§ DATASET CONTENT:

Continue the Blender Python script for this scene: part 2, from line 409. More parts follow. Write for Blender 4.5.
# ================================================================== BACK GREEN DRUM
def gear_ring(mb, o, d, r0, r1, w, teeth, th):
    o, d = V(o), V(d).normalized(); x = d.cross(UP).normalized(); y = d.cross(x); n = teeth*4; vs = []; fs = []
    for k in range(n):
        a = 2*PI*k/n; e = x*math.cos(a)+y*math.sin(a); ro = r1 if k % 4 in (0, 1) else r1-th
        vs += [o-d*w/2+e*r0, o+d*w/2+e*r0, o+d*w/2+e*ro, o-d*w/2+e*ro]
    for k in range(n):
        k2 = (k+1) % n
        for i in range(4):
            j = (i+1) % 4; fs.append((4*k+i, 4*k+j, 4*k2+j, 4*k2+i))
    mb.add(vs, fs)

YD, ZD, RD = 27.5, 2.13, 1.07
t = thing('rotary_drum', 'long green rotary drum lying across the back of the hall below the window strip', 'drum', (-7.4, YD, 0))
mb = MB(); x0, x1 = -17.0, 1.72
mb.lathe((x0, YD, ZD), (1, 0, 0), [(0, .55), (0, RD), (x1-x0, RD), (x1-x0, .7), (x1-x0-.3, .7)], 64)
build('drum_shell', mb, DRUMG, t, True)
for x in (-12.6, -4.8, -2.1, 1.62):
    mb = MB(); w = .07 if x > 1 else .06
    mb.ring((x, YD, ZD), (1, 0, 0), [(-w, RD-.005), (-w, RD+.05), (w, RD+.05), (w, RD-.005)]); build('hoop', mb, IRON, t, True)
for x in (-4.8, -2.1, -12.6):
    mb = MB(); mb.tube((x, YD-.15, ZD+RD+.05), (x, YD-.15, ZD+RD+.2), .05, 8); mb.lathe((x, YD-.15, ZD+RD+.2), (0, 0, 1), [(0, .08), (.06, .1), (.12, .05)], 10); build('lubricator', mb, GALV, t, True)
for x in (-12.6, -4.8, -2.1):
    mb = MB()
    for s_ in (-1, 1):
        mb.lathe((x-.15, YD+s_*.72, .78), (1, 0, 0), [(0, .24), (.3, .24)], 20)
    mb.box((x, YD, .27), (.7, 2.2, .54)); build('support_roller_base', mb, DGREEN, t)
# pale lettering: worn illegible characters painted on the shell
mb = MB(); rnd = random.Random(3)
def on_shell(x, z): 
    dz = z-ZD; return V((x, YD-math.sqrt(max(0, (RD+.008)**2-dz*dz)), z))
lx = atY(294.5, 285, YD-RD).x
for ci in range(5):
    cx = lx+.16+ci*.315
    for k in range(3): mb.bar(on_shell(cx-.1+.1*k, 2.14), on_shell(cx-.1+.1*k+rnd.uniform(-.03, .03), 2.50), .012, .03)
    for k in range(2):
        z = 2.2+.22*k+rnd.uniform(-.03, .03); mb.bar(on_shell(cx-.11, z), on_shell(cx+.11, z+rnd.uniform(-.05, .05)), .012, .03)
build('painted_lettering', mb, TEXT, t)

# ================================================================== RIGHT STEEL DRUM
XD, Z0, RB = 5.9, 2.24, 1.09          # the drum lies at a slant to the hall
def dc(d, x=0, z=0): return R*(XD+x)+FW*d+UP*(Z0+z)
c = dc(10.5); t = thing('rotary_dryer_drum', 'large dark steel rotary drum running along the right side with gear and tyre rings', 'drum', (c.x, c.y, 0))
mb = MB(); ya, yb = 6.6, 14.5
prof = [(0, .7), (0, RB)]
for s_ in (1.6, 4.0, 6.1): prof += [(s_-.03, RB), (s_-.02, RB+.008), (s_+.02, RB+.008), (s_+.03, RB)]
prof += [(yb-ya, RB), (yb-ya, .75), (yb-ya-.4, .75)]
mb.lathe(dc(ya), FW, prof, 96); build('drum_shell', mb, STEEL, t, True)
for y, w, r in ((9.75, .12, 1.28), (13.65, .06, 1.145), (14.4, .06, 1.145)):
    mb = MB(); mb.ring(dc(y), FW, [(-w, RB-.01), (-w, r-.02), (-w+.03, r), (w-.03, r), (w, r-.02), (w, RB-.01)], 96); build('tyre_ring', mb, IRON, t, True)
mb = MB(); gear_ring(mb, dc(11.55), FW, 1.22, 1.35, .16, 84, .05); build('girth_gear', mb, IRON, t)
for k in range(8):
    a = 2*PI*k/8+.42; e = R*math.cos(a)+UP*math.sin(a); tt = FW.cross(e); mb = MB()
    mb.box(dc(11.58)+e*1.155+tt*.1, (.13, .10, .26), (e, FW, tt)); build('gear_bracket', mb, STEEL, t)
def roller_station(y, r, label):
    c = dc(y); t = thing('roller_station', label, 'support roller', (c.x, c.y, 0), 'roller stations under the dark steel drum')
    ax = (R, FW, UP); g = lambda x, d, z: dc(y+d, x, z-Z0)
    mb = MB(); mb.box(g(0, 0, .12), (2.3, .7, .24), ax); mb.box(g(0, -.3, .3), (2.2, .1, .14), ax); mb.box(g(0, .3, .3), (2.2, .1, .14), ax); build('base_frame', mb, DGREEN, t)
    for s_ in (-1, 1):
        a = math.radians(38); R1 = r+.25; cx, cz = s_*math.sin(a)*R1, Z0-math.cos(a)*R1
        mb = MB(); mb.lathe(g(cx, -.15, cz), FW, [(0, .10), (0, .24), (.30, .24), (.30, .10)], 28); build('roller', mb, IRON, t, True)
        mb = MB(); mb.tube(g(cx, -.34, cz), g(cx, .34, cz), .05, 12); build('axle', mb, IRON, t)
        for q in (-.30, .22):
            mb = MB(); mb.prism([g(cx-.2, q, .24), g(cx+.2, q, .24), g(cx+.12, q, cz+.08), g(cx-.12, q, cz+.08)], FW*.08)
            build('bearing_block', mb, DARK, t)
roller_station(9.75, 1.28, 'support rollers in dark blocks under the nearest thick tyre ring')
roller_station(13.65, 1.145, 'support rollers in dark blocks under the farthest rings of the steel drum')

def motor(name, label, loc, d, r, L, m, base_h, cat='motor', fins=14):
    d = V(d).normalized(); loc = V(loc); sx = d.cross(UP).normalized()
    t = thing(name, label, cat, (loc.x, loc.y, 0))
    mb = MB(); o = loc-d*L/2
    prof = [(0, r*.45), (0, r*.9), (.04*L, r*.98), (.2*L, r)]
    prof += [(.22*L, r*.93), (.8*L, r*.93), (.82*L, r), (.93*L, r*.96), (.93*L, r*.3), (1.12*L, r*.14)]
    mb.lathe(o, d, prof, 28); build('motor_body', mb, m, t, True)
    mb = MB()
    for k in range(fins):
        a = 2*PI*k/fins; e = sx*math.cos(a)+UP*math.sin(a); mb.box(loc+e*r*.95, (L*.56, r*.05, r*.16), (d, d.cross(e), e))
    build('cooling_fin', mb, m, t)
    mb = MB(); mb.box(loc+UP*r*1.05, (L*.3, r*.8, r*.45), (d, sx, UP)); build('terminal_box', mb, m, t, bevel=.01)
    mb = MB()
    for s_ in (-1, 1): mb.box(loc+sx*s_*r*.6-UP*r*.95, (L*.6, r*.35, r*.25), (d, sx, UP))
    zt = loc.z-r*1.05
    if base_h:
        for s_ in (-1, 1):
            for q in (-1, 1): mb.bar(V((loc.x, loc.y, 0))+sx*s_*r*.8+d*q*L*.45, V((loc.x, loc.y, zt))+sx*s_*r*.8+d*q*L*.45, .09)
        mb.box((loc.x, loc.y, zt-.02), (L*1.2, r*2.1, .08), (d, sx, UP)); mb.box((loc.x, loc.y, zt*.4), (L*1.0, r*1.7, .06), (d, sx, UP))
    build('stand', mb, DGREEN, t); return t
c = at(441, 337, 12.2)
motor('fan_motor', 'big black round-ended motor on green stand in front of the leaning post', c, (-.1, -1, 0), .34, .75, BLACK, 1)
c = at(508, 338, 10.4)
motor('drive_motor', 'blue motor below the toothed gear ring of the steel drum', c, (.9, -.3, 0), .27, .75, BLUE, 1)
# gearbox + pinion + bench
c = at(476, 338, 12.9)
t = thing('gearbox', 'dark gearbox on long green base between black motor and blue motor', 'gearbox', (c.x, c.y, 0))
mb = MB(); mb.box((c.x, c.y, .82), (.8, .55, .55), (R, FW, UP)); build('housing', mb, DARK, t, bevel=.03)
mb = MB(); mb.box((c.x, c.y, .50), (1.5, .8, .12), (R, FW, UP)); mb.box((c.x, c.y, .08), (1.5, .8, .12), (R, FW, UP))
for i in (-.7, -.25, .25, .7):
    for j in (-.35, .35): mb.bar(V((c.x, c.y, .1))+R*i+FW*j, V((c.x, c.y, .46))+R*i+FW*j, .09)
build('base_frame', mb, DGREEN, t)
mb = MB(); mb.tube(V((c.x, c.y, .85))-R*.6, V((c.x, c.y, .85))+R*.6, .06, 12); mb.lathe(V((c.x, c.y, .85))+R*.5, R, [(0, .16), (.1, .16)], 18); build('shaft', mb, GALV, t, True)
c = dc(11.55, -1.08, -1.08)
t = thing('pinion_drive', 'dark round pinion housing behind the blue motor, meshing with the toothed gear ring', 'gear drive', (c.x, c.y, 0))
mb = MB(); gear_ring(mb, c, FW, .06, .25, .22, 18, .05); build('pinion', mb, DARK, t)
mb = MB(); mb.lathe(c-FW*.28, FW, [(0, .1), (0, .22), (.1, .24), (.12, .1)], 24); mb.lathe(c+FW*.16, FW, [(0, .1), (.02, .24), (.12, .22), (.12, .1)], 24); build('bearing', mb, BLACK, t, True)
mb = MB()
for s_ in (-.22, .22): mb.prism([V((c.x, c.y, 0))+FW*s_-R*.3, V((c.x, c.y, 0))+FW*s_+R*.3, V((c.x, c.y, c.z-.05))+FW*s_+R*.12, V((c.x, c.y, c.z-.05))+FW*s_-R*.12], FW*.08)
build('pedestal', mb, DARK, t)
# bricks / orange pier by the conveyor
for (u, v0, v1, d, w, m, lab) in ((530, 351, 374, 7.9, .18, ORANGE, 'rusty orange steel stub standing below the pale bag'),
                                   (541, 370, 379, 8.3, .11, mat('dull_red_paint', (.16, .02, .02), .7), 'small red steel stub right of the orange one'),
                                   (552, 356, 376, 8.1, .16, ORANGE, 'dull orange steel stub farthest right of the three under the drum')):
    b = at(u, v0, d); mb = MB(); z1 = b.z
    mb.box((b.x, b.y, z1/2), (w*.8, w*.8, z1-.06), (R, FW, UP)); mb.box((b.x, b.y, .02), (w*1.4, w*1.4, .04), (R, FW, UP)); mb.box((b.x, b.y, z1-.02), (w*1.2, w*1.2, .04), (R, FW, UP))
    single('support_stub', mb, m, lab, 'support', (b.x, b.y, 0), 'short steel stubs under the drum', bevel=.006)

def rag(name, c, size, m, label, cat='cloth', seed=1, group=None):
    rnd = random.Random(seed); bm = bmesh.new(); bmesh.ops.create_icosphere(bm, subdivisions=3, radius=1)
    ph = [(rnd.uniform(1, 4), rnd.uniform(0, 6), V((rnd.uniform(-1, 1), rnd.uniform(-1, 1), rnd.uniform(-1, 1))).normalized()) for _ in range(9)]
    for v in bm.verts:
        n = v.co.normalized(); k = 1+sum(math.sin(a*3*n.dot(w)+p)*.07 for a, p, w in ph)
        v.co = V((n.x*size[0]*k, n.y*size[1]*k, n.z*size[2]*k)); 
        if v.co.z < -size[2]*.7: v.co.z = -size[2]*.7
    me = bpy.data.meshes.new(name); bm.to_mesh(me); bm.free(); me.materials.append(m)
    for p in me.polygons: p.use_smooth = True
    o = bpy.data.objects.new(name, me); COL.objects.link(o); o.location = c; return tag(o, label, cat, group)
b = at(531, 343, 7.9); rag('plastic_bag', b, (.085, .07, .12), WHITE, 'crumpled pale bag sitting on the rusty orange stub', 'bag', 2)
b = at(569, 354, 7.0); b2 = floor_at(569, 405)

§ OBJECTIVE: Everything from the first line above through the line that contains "mb.add(vs, fs)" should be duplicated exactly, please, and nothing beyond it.

§ TASK OUTPUT:
Continue the Blender Python script for this scene: part 2, from line 409. More parts follow. Write for Blender 4.5.
# ================================================================== BACK GREEN DRUM
def gear_ring(mb, o, d, r0, r1, w, teeth, th):
    o, d = V(o), V(d).normalized(); x = d.cross(UP).normalized(); y = d.cross(x); n = teeth*4; vs = []; fs = []
    for k in range(n):
        a = 2*PI*k/n; e = x*math.cos(a)+y*math.sin(a); ro = r1 if k % 4 in (0, 1) else r1-th
        vs += [o-d*w/2+e*r0, o+d*w/2+e*r0, o+d*w/2+e*ro, o-d*w/2+e*ro]
    for k in range(n):
        k2 = (k+1) % n
        for i in range(4):
            j = (i+1) % 4; fs.append((4*k+i, 4*k+j, 4*k2+j, 4*k2+i))
    mb.add(vs, fs)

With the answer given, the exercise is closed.